We repeat this prologue only because it shows how the last 30 years may have rendered imbalances inextricable for economic stability in both these nations.

In China, prosperity has had an urban bias. Hung Ho-Fung explains in November’s New Left Review how lack of rural development prompted urban migration, while depressed wages kept consumption low. The resulting emphasis on investment benefited coastal centres: Little surprise that a coastal elite now dominates the Chinese government, especially at the highest levels. Alter this model, and the foundations of Chinese political economy—an authoritarian state already insecure about the slightest protest—could crack.

On the other side, author Fred Goldstein notes in his Low-Wage Capitalism (2009) that the largest employer in the US economy has transformed from the well-paying General Motors in the 1970s to a stingy Wal-Mart today. Workers haven’t minded this because both cheap goods and cheap credit were available, courtesy China. Increase US interest rates or cut off cheap imports, and the US labour market may be looking at an upheaval.
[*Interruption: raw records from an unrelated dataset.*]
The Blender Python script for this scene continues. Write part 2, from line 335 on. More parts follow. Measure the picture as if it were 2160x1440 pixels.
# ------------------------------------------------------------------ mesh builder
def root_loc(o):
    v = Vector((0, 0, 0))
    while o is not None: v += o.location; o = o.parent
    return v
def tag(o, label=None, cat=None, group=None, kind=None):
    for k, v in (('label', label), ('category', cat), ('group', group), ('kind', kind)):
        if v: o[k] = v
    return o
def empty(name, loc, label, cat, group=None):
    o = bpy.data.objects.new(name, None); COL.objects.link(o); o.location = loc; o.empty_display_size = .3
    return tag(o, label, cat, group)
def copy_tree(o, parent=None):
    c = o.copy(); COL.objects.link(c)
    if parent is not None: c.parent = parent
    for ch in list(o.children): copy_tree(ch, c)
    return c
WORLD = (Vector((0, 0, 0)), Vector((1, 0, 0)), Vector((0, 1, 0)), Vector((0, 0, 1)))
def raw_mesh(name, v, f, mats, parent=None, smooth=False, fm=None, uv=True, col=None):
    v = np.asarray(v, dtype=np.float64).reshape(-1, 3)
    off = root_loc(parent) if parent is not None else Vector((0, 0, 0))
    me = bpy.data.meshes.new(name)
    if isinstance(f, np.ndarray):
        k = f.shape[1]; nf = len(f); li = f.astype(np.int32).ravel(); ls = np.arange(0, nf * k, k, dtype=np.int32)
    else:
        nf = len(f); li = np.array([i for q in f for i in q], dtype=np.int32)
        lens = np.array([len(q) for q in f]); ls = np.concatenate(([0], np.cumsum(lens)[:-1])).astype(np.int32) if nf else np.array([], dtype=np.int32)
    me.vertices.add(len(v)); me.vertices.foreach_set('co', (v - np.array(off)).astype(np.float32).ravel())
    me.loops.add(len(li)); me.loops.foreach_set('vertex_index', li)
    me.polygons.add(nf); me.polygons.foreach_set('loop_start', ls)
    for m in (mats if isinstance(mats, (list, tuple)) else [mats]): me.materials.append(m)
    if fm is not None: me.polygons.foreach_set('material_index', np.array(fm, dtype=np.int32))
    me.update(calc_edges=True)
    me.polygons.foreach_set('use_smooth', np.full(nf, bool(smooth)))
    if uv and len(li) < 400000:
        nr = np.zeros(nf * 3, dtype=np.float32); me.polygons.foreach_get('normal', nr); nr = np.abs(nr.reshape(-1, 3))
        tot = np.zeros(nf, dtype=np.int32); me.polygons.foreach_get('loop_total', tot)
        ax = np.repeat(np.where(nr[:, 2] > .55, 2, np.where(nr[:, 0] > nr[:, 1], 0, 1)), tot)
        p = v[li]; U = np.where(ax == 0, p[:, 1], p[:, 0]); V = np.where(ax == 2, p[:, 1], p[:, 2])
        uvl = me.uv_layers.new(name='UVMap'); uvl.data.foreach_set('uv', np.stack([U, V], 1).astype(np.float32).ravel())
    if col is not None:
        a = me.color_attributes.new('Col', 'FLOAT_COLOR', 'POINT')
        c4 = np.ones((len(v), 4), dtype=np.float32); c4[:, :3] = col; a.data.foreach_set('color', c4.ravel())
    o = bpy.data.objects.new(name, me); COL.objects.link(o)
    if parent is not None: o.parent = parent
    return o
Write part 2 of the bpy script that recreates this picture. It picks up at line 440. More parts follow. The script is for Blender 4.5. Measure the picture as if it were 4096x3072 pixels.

This leaves the middle chapters of this story ambiguous. Washington wants the yuan to appreciate—a point Beijing both admits and gets adamant about, as it did last weekend. China blames loose US monetary policy—as its banking regulator did over the weekend—to which Washington nods, but still insists on maintaining low rates for “an extended period”. All the while, both sides seem farther from a resolution, holding the rest of the world at their mercy.